Since moving to Davis in 2010, McPherson has found Avid Reader to be a second home. She says it fosters camaraderie, and knows the highly selective events that Knickerbocker hosts are vital to the literary scene.
McPherson is one of several popular authors who often trumpet the rare human-to-human interactions that happen at independent bookstores—experiences a giant, anonymous online retailer simply can’t match.
The public may be waking up to that: Recent data from the American Booksellers Association shows that, while other brick-and-mortar establishments are crumbling, indie bookstores are making an astounding comeback. The timing of their recovery couldn’t be better in a world where technology is putting a kind of accelerated pressure on how we communicate. From Twitter and Snapchat to texts and bullet-blurbs, the trend toward ultra-abbreviated writing could have long-term effects on society’s expressive impulses.
Has a back-sliding shadow begun to fall on what’s truly magical about language?
Lovers of the written word, or even of critical thinking, are hoping the answer is “no.” And some of their best allies are independent bookstores, especially ones using interpersonal relationships and live events to urge people into the mystery of language. These little businesses still face threats in the digital age, but region’s best-known authors are right by their side.
Independent Bookstore Day on April 27 is a chance to decide if you are, too.

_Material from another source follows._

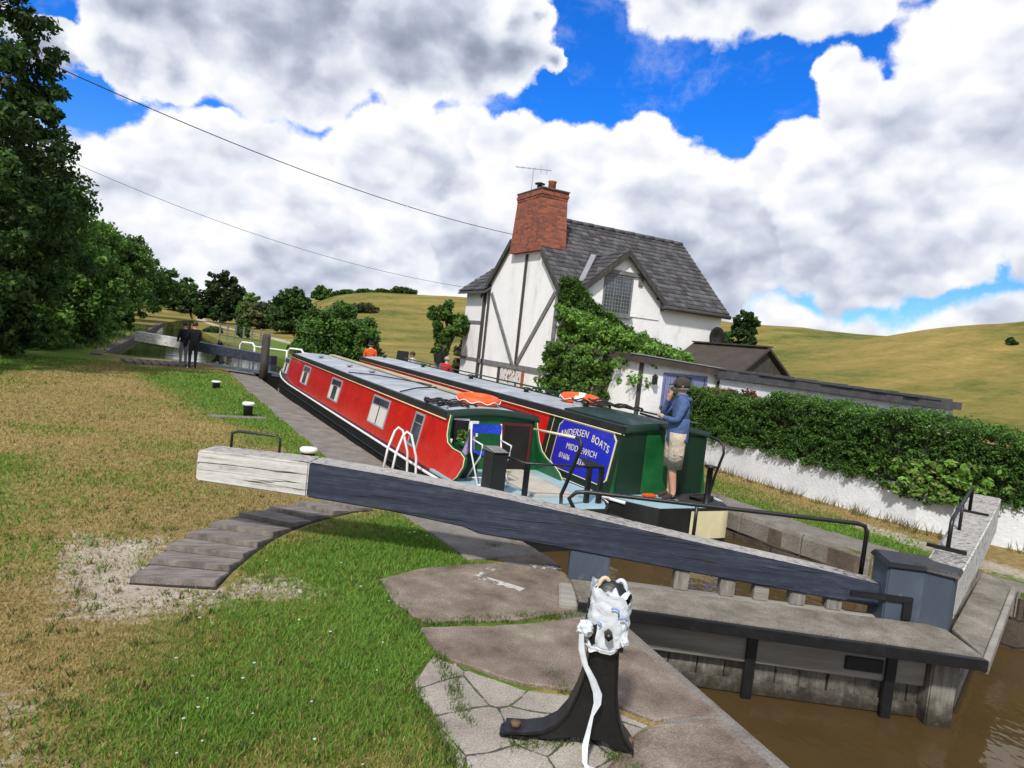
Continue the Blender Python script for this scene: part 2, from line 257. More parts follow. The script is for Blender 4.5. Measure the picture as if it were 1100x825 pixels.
# ------------------------------------------------------------------ mesh helpers
class MB:
    """collects shapes; frame (o, ex, ey) maps local (u, v, z) into the world"""
    def __init__(s, o=(0, 0, 0), ang=0.0):
        s.v = []; s.f = []; s.mi = []; s.sm = []; s.o = o; s.c, s.s_ = math.cos(ang), math.sin(ang); s.cur = 0
    def P(s, p):
        u, v, z = p; return (s.o[0]+u*s.c-v*s.s_, s.o[1]+u*s.s_+v*s.c, s.o[2]+z)
    def add(s, vs, fs, smooth=False, mi=None):
        k = len(s.v); s.v += [s.P(p) for p in vs]
        for f in fs: s.f.append([i+k for i in f]); s.mi.append(s.cur if mi is None else mi); s.sm.append(smooth)
        return s
    def box(s, x0, x1, y0, y1, z0, z1, mi=None):
        vs = [(x, y, z) for z in (z0, z1) for y in (y0, y1) for x in (x0, x1)]
        return s.add(vs, [(0, 2, 3, 1), (4, 5, 7, 6), (0, 1, 5, 4), (2, 6, 7, 3), (0, 4, 6, 2), (1, 3, 7, 5)], mi=mi)
    def hexa(s, lo, hi, mi=None):
        """lo, hi: matching loops of n points -> closed solid"""
        n = len(lo)
        return s.add(list(lo)+list(hi), [tuple(range(n))[::-1], tuple(range(n, 2*n))]+[(i, (i+1) % n, n+(i+1) % n, n+i) for i in range(n)], mi=mi)
    def prism(s, pts, a, b, axis='z', mi=None):
        """2D polygon extruded along an axis: 'z' (u,v), 'y' (u,z), 'x' (v,z)"""
        g = {'z': lambda p, h: (p[0], p[1], h), 'y': lambda p, h: (p[0], h, p[1]), 'x': lambda p, h: (h, p[0], p[1])}[axis]
        return s.hexa([g(p, a) for p in pts], [g(p, b) for p in pts], mi)
    def tube(s, pts, r, n=8, cap=True, mi=None, closed=False):
        pts = [Vector(p) for p in pts]; rs = r if isinstance(r, (list, tuple)) else [r]*len(pts); vs = []; fs = []; prev = None
        m = len(pts)
        for i, p in enumerate(pts):
            if closed: t = (pts[(i+1) % m]-pts[i-1])
            else: t = (pts[min(i+1, m-1)]-pts[max(i-1, 0)])
            t.normalize()
            a = prev if prev is not None else (Vector((0, 0, 1)) if abs(t.z) < .9 else Vector((1, 0, 0)))
            b1 = t.cross(a).normalized(); a1 = b1.cross(t).normalized(); prev = a1
            for k in range(n):
                q = 2*PI*k/n; vs.append(tuple(p+(a1*math.cos(q)+b1*math.sin(q))*rs[i]))
        for i in range(m if closed else m-1):
            j = (i+1) % m
            for k in range(n): fs.append((i*n+k, i*n+(k+1) % n, j*n+(k+1) % n, j*n+k))
        if cap and not closed: fs += [tuple(range(n))[::-1], tuple(range((m-1)*n, m*n))]
        return s.add(vs, fs, True, mi)
    def lathe(s, prof, c=(0, 0, 0), n=20, mi=None, axis='z', sx=1, sy=1):
        vs = []; fs = []; m = len(prof)
        for r, h in prof:
            for k in range(n):
                q = 2*PI*k/n; a, b = r*math.cos(q)*sx, r*math.sin(q)*sy
                vs.append({'z': (c[0]+a, c[1]+b, c[2]+h), 'x': (c[0]+h, c[1]+a, c[2]+b), 'y': (c[0]+a, c[1]+h, c[2]+b)}[axis])
        for i in range(m-1):
            for k in range(n): fs.append((i*n+k, i*n+(k+1) % n, (i+1)*n+(k+1) % n, (i+1)*n+k))
        fs += [tuple(range(n))[::-1], tuple(range((m-1)*n, m*n))]
        return s.add(vs, fs, True, mi)
    def grid(s, rows, mi=None, smooth=True):
        n = len(rows[0]); vs = [p for r in rows for p in r]
        return s.add(vs, [(i*n+j, i*n+j+1, (i+1)*n+j+1, (i+1)*n+j) for i in range(len(rows)-1) for j in range(n-1)], smooth, mi)
    def build(s, name, mats, parent=None, bevel=0.0, rel=None, seg=2):
        me = bpy.data.meshes.new(name); vs = s.v
        if parent is not None and rel is not False:
            o = parent_origin(parent); vs = [(x-o[0], y-o[1], z-o[2]) for x, y, z in vs]
        me.from_pydata(vs, [], s.f)
        for m in (mats if isinstance(mats, (list, tuple)) else [mats]): me.materials.append(m)
        me.polygons.foreach_set('material_index', s.mi); me.polygons.foreach_set('use_smooth', s.sm)
        bm = bmesh.new(); bm.from_mesh(me); bmesh.ops.recalc_face_normals(bm, faces=bm.faces)
        if bevel:
            bmesh.ops.bevel(bm, geom=[e for e in bm.edges if len(e.link_faces) == 2 and e.calc_face_angle(0) > .5], offset=bevel, segments=seg, affect='EDGES', clamp_overlap=True)
        bm.to_mesh(me); bm.free()
        ob = bpy.data.objects.new(name, me); COL.objects.link(ob)
        if parent is not None: ob.parent = parent
        return ob
def parent_origin(p):
    o = [0, 0, 0]
    while p is not None:
        for i in range(3): o[i] += p.location[i]
        p = p.parent
    return o
def tag(o, label=None, cat=None, group=None, kind=None):
    if label: o['label'] = label
    if cat: o['category'] = cat
    if group: o['group'] = group
    if kind: o['kind'] = kind
    return o
def thing(name, label, cat, loc=(0, 0, 0), group=None):
    o = bpy.data.objects.new(name, None); COL.objects.link(o); o.location = loc; o.empty_display_size = .2
    return tag(o, label, cat, group)
def struct(o): return tag(o, kind='structure')
def copy_tree(o, parent=None):
    c = o.copy(); COL.objects.link(c)
    if parent is not None: c.parent = parent
    for ch in list(o.children): copy_tree(ch, c)
    return c
def arrmesh(name, V, quads, cols, material, parent=None):
    """fast mesh from numpy: V (n,3), quads (m,k) and one colour per face"""
    me = bpy.data.meshes.new(name); n, (m, k) = len(V), quads.shape
    if parent is not None: V = V-np.array(parent_origin(parent))
    me.vertices.add(n); me.vertices.foreach_set('co', np.ascontiguousarray(V, dtype=np.float32).ravel())
    me.loops.add(m*k); me.loops.foreach_set('vertex_index', quads.astype(np.int32).ravel())
    me.polygons.add(m); me.polygons.foreach_set('loop_start', np.arange(0, m*k, k, dtype=np.int32)); me.polygons.foreach_set('loop_total', np.full(m, k, dtype=np.int32))
    a = me.attributes.new('tone', 'FLOAT_COLOR', 'FACE'); c4 = np.ones((m, 4), dtype=np.float32); c4[:, :3] = cols; a.data.foreach_set('color', c4.ravel())
    me.materials.append(material); me.update(calc_edges=True); me.validate()
    ob = bpy.data.objects.new(name, me); COL.objects.link(ob)
    if parent is not None: ob.parent = parent
    return ob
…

The launch party that Avid Readerrecently threw for McPherson’s novel, Scot & Soda, was lively, breezy and full of laughter. Fans came out to hear McPherson talk about the new adventure of her character Lexy Campbell, a Scottish ex-pat living in a California college town that resembles Davis. Campbell is a jaded marriage counselor who brings a blunt Caledonian cut to her advice. McPherson read an inner monologue from the character and put the crowd in stitches by delivering it with a Twainian touch peeking through her Scottish brogue.
She knows the critical establishment generally doesn’t treat humor writing or the mystery genre as serious literature, but fans were avid about how much they enjoy the journey McPherson takes them on.

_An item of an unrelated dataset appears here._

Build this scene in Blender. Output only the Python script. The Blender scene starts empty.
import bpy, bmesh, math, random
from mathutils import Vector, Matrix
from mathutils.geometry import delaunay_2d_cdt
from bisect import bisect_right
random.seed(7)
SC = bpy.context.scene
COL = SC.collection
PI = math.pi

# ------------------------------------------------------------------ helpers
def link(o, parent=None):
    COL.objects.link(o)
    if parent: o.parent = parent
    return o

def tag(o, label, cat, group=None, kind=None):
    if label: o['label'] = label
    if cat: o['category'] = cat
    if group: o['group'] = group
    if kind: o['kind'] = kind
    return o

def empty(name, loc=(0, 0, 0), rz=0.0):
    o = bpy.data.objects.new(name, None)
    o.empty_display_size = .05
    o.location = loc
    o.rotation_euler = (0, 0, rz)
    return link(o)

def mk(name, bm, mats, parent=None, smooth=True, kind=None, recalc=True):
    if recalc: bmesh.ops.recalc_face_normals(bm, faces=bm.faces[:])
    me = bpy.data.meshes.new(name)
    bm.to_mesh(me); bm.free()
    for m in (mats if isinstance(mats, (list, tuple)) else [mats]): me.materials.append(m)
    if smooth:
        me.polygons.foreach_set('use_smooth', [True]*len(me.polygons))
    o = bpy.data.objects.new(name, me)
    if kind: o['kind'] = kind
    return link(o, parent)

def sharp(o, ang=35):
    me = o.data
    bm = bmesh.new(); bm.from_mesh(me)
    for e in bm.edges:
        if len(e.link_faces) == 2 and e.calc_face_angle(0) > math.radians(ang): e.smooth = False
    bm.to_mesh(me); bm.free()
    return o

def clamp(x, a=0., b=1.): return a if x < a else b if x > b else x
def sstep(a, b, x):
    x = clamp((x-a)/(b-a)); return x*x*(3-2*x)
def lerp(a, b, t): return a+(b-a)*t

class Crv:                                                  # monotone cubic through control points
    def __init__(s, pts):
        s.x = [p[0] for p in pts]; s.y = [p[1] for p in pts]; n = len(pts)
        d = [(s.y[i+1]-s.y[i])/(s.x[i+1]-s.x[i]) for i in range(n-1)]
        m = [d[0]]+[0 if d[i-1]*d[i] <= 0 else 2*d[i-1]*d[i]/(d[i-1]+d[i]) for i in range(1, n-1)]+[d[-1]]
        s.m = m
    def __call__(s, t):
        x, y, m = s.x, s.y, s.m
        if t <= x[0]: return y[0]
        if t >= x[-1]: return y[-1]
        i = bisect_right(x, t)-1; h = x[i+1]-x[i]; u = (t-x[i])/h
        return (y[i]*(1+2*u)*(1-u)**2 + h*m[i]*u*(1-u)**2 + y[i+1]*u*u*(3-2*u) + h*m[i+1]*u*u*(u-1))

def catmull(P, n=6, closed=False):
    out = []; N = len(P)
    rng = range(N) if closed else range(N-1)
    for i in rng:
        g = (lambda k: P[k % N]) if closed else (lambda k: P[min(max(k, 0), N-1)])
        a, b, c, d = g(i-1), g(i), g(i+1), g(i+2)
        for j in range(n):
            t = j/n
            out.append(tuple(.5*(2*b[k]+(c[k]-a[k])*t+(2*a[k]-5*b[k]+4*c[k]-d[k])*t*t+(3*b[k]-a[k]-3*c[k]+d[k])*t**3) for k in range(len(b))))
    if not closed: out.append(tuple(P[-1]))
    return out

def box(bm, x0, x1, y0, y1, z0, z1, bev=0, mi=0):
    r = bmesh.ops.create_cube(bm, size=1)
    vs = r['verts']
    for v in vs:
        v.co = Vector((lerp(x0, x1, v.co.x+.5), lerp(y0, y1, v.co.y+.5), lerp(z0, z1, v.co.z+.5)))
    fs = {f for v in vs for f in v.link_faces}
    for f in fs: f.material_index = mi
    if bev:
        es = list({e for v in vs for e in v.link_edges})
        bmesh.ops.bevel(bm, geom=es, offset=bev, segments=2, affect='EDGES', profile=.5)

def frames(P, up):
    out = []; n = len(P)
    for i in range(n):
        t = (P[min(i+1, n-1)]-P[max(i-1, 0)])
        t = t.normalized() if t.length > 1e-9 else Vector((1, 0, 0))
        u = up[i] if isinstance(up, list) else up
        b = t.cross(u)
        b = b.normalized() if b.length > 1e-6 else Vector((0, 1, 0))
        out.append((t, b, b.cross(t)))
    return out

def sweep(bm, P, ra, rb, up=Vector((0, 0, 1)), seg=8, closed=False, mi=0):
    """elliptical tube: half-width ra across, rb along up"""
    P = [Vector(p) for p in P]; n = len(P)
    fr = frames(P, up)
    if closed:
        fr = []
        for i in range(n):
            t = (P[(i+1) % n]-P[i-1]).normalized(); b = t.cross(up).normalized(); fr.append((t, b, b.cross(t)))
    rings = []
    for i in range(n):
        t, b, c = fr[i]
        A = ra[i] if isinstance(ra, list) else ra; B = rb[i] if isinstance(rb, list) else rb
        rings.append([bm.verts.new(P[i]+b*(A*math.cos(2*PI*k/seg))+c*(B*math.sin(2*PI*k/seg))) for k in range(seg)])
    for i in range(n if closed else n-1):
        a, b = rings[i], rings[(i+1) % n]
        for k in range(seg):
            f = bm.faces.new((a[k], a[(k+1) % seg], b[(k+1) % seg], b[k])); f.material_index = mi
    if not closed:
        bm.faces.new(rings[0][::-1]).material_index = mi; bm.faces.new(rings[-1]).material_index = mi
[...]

“Sometimes I will get people who say, ‘Do you think you’ll ever write a proper book,’” McPherson says. “And another pitfall is those writers who problematize the genre and think they’re oh so clever—and they just don’t tie things up—but then they cast that as something above what we mystery writers do.” Smiling, she adds in a mock drawl, “We lowly practitioners of the fair play puzzle plot.”
McPherson had a successful career spinning those story lines before she moved to Davis, where her husband took a teaching job at the University of California. She says the staff at Avid Reader were among the first to welcome her with open arms.

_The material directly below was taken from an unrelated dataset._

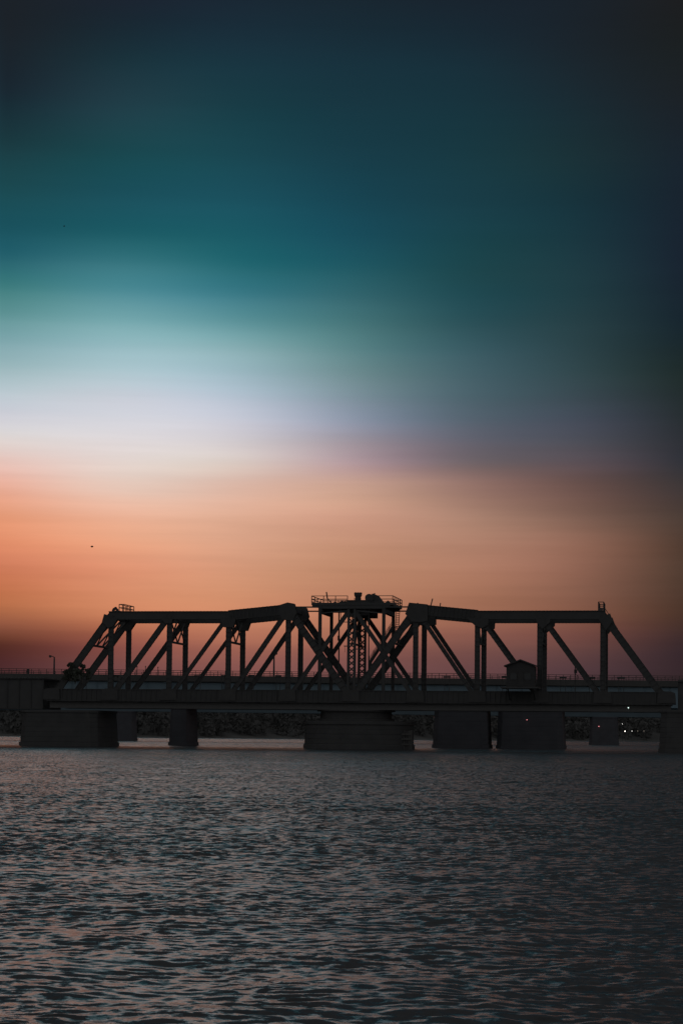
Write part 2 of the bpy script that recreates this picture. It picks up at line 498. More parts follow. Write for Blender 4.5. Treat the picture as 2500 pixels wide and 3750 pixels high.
# ------------------------------------------------------------------ far shore
def shore_y(x):
    u = min(1.0, max(0.0, (x + 260) / 330.0))
    return 720 + 400 * u * u * (3 - 2 * u) + 5 * math.sin(x * 0.03) + 3 * math.sin(x * 0.11 + 1)
BANK = [(0, -1.0), (8, 0.5), (22, 1.8), (45, 6.0), (85, 11.0), (140, 14.0), (210, 18.0), (320, 20.0), (600, 15.0), (1500, 12.0), (4000, 12.0), (9000, 10.0)]
def bank_z(x, d):
    for (d0, z0), (d1, z1) in zip(BANK, BANK[1:]):
        if d <= d1:
            z = z0 + (z1 - z0) * (d - d0) / (d1 - d0)
            break
    return z * (0.9 + 0.1 * math.sin(x * 0.02 + 1) + 0.06 * math.sin(x * 0.055)) if z > 0 else z
def build_shore():
    rng = random.Random(3)
    vs, fs = [], []
    xs = [-6000, -3000, -1800, -1200, -900] + [-700 + 8 * i for i in range(120)] + [400, 700, 1200, 2400, 5000]
    nx, ny = len(xs), len(BANK)
    for d, _ in BANK:
        for x in xs:
            vs.append((x, shore_y(x) + d, bank_z(x, d)))
    for k in range(ny - 1):
        for i in range(nx - 1):
            a = k * nx + i
            fs.append((a, a + 1, a + nx + 1, a + nx))
    o = MB().add(vs, fs).build("terrain", EARTH)
    o['kind'] = 'structure'
    for p in o.data.polygons: p.use_smooth = True
    # wooded bank, far too many trees to tell apart
    f = MB()
    for _ in range(2900):
        x = rng.uniform(-540, 400)
        d = rng.uniform(10, 150)
        y = shore_y(x) + d
        z0 = bank_z(x, d) - 0.5
        h = rng.uniform(8, 14)
        rr = h * rng.uniform(0.28, 0.42)
        f.tube((x, y, z0), (x, y, z0 + h * 0.6), 0.3, 5, 0.12)
        for _ in range(44):
            u = rng.uniform(0.0, 1.0)
            a = rng.uniform(0, 6.28)
            w = rr * math.sqrt(max(0.02, 1 - (2 * u - 1) ** 2)) * rng.uniform(0.3, 1.05)
            c = Vector((x + w * math.cos(a), y + w * math.sin(a), z0 + h * (0.1 + 0.9 * u)))
            q = [Vector((rng.gauss(0, 1), rng.gauss(0, 1), rng.gauss(0, 1))).normalized() * rng.uniform(1.0, 2.1) for _ in range(3)]
            f.add([c + q[0], c + q[1], c + q[2]], [(0, 1, 2)])
    w = f.build("far_wood", WOODM)
    tag(w, "dark wooded bank along the far shore of the river", "woodland", kind='stuff')
build_shore()

# ------------------------------------------------------------------ swing bridge
PA, PC, WT = 8.8722, 9.3125, 9.4323
def px_(i):
    return 0.0 if i == 0 else math.copysign(PC + (abs(i) - 1) * PA, i)
ZT = (at(620, 2253).z + at(1975, 2253).z) / 2
ZP = (at(1056, 2231).z + at(1521, 2231).z) / 2
ZB = (at(620, 2560).z + at(1975, 2562).z) / 2
ZBT = at(1286, 2528).z                       # top of the bottom chord
ZBL = at(1286, 2574).z
ZFL = at(1286, 2599).z                       # underside of the floor
ZTOW = at(1286, 2224).z
SIDES = (0.0, WT)
bridge = thing("swing_bridge", (0, WT / 2, 0), "dark steel truss swing bridge with a central tower, crossing the whole river", "bridge")
def top(i):
    return ZP if abs(i) == 1 else ZT
for Y in SIDES:
    for s in (-1, 1):
        # flat part of the chord, then the rising panel to the peak
        c = MB()
        x0, x1 = px_(s * 2), px_(s * 4)
        c.hbar((x0, Y, ZT), (x1 + s * 0.35, Y, ZT), 1.22, 0.7, 0.07)
        k = 0
        n = 34
        for k in range(n + 1):                # stiffener battens and rivet rows on the chord
            x = x0 + (x1 - x0) * k / n
            c.box((x - 0.10, Y - 0.215, ZT - 0.630), (x + 0.10, Y + 0.215, ZT + 0.630))
        c.build("top_chord", STEEL, bridge)
        c = MB()
        p, q = Vector((px_(s * 2), Y, ZT)), Vector((px_(s) - s * 0.3, Y, ZP + 0.03))
        c.hbar(p, q, 1.45, 0.66, 0.07)
        for k in range(1, 16):
            a = p.lerp(q, k / 16)
            b = p.lerp(q, k / 16 + 0.012)
            c.bar(a, b, 1.49, 0.74)
        c.build("inclined_chord", STEEL, bridge)
    # slender eyebars over the middle
    MB().bar((px_(-1), Y, at(1286, 2223).z), (px_(1), Y, at(1286, 2223).z), 0.20, 0.16).build("eyebar", STEEL, bridge)
    c = MB()
    c.hbar((px_(-5) - 0.8, Y, (ZBT + ZBL) / 2), (px_(5) + 0.8, Y, (ZBT + ZBL) / 2), ZBT - ZBL, 0.7, 0.09)
    for k in range(120):
        x = px_(-5) + (px_(5) - px_(-5)) * k / 119
        c.box((x - 0.06, Y - 0.36, ZBL + 0.1), (x + 0.06, Y + 0.36, ZBT - 0.1))
    c.build("bottom_chord", STEEL, bridge)
    c = MB()
    yy = Y + (0.9 if Y == 0 else -0.9)
    c.hbar((px_(-5) - 0.6, yy, (ZFL + ZBL) / 2), (px_(5) + 0.6, yy, (ZFL + ZBL) / 2), ZBL - ZFL, 0.5, 0.06)
    c.build("floor_girder", FLOORM, bridge)
    # posts
    for i in (-4, -3, -2, -1, 1, 2, 3, 4):
        c = MB()
        c.hbar((px_(i), Y, ZB), (px_(i), Y, top(i)), 0.72, 0.5, 0.05)
        for k in range(18):
            z = ZB + (top(i) - ZB) * (k + 0.5) / 18
            c.box((px_(i) - 0.375, Y - 0.265, z - 0.08), (px_(i) + 0.375, Y + 0.265, z + 0.08))
        c.build("post", STEEL, bridge)
    # diagonals (top node, bottom node, depth)
    for a, b, w in ((-4, -5, 1.0), (-3, -4, 0.78), (-2, -3, 0.55), (-1, -2, 0.68), (-1, 0, 0.98),
                    (4, 5, 1.0), (3, 4, 0.66), (2, 3, 0.47), (1, 2, 0.58), (1, 0, 0.98)):
        c = MB()
        p, q = Vector((px_(a), Y, top(a))), Vector((px_(b), Y, ZB))
        c.hbar(p, q, w, 0.46, 0.05)
        for k in range(1, 20):
            m = p.lerp(q, k / 20); m2 = p.lerp(q, k / 20 + 0.012)
            c.bar(m, m2, w + 0.03, 0.49)
        c.build("end_post" if abs(b) == 5 else "diagonal", STEEL, bridge)
    for s in (-1, 1):
        c = MB()
        c.hbar((s * 0.5, Y, ZTOW - 0.6), (px_(s), Y, ZB), 0.60, 0.38, 0.04)
        c.build("tie_diagonal", STEEL, bridge)
        xs = s * PC / 2
        c = MB()
        c.hbar((xs, Y, ZBT - 0.1), (xs, Y, ZTOW + 0.2), 0.46, 0.36, 0.04)
        c.build("sub_post", STEEL, bridge)
    # gusset plates at the top nodes
    for i in (-4, -3, -2, -1, 1, 2, 3, 4):
        s = 1 if i > 0 else -1
        x, z = px_(i), top(i)
        if abs(i) == 1:
            poly = [(x - 1.3, z + 0.60), (x - 0.1, z + 0.98), (x + 0.9, z + 0.80), (x + 1.25, z - 0.5), (x + 0.7, z - 1.7), (x - 0.8, z - 1.45), (x - 1.3, z - 0.75)]
            if s > 0:
                poly = [(x - 0.95, z + 0.92), (x + 1.7, z + 0.66), (x + 1.75, z - 1.7), (x + 0.8, z - 1.9), (x - 0.6, z - 1.8), (x - 1.5, z - 0.7)]
        elif abs(i) == 2:
            poly = [(x - 1.2, z - 0.45), (x + 1.2, z - 0.45), (x + 0.75, z - 1.75), (x - 0.75, z - 1.75)] if s < 0 else \
                   [(x - 1.5, z - 0.45), (x + 1.6, z - 0.45), (x + 1.55, z - 1.4), (x + 0.7, z - 1.9), (x - 0.36, z - 1.5)]
        elif abs(i) == 3:
            poly = [(x - 1.3, z - 0.45), (x + 0.6, z - 0.45), (x + 0.36, z - 1.2), (x - 0.6, z - 1.2)] if s < 0 else \
                   [(x - 0.6, z - 0.45), (x + 1.5, z - 0.45), (x + 1.5, z - 1.0), (x + 0.36, z - 2.0), (x - 0.36, z - 1.2)]
        else:
            poly = [(x - 1.0, z + 0.2), (x + 1.1, z - 0.5), (x + 0.36, z - 1.6), (x - 0.36, z - 1.9), (x - 1.3, z - 0.9)] if s < 0 else \
                   [(x - 0.7, z - 0.5), (x + 1.0, z + 0.2), (x + 1.4, z - 0.9), (x + 0.4, z - 2.2), (x - 0.36, z - 1.0)]
        c = MB()
        for yo in (-0.41, 0.41):
            c.prism(poly, Y + yo - 0.02, Y + yo + 0.02)
        c.build("gusset_plate", RUST, bridge)
    for i in range(-5, 6):
        x = px_(i)
        c = MB()
        for yo in (-0.43, 0.43):
            c.prism([(x - 1.3, ZBL + 0.2), (x + 1.3, ZBL + 0.2), (x + 1.2, ZBT - 0.15), (x + 0.6, ZBT + 0.08), (x - 0.6, ZBT + 0.08), (x - 1.2, ZBT - 0.15)], Y + yo - 0.02, Y + yo + 0.02)
        c.build("gusset_plate", RUST, bridge)
    # latticed tower column
    c = MB()
    zt = ZTOW - 0.3
    for s in (-1, 1):
        c.bar((s * 0.46, Y, ZBT), (s * 0.46, Y, zt), 0.32, 0.5)
    pitch = 0.87
    n = int((zt - ZBT) / pitch)
    for k in range(n):
        z0 = ZBT + k * pitch
        for yo in (-0.2, 0.2):
            c.bar((-0.34, Y + yo, z0 + 0.12), (0.34, Y + yo, z0 + pitch - 0.12), 0.14, 0.03)
            c.bar((0.34, Y + yo + 0.035, z0 + 0.12), (-0.34, Y + yo + 0.035, z0 + pitch - 0.12), 0.14, 0.03)
    c.build("tower_column", STEEL, bridge)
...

“They’ve supported me since I came off the boat and didn’t know anyone,” she recalls.
Knickerbocker, a die-hard lit-devotee who opened Avid Reader 32 years ago, says author appearances add another dimension to the store’s mission of bringing Davis the very best books.
“It’s very exciting,” Knickerbocker said of the turnout for McPherson. “This was a community event, but it was around writing, and not only that, it was around successful writing.”
The Davis festivities weren’t the region’s only early spring get-together. On March 9, Face in A Book in El Dorado Hills held a bustling launch party for Claire Booth’s new novel, A Deadly Turn.
Booth is a former newspaper crime reporter for the Contra Costa Times. In 2008, she turned the case of a homicidal cult leader from Concord into a true crime enigma called The False Prophet. After that book’s release, Booth began writing fiction. She created a series of police procedurals set in the ‘70s-chic country music netherworld of Branson, Missouri. The books follow an elected sheriff named Hank Worth, and some of their originality stems from the trends and tropes Booth isn’t trying to copy.
“He’s not an emotionally tortured protagonist or brooding seeker who’s dealing with a battered past,” Booth admits. “I wanted him to be more of a normal guy. I thought that would be more interesting.”
Worth’s relatablility gained Booth a national audience. Now that she lives in Fair Oaks, she considers Face in a Book her “home bookstore.” Booth says owner Tina Ferguson and her team have done a stellar job hosting events that get kids and teens interested in reading.
“I like how specifically independent bookstores can tailor themselves to the needs of their community,” Booth says. “And from a reader’s perspective, they don’t have any corporate overlord dictating what their stock is going to be, and what they have to display.”
Ferguson opened Face in a Book in 2012, not long after Borders Books in Folsom met its unceremonious demise. Ferguson saw that as a sign that neighborhoods needed a space for written culture and creativity to thrive. Today, Face in a Book runs six book clubs, a writers’ coffee house meet-up and some of the biggest literary events in the Sacramento region.
In 2016, it hosted Diary of a Wimpy Kid author Jeff Kinney and sold-out 1,400 seats at an off-site venue. During its Independent Bookstore Day celebration on April 27, it will host former Pixar illustrator and famed children’s author Christian Robinson.
While Ferguson’s events are putting Sacramento on the map for literary tours, she says the role her store plays in everyday lives is the most rewarding part of the journey.
“People might think of a bookstore as a retail establishment, but it’s really so much more to so many people,” she notes. “It’s a place where readers can connect with others, a place of discovery; and we have a lot of customers who have become like family to us now.”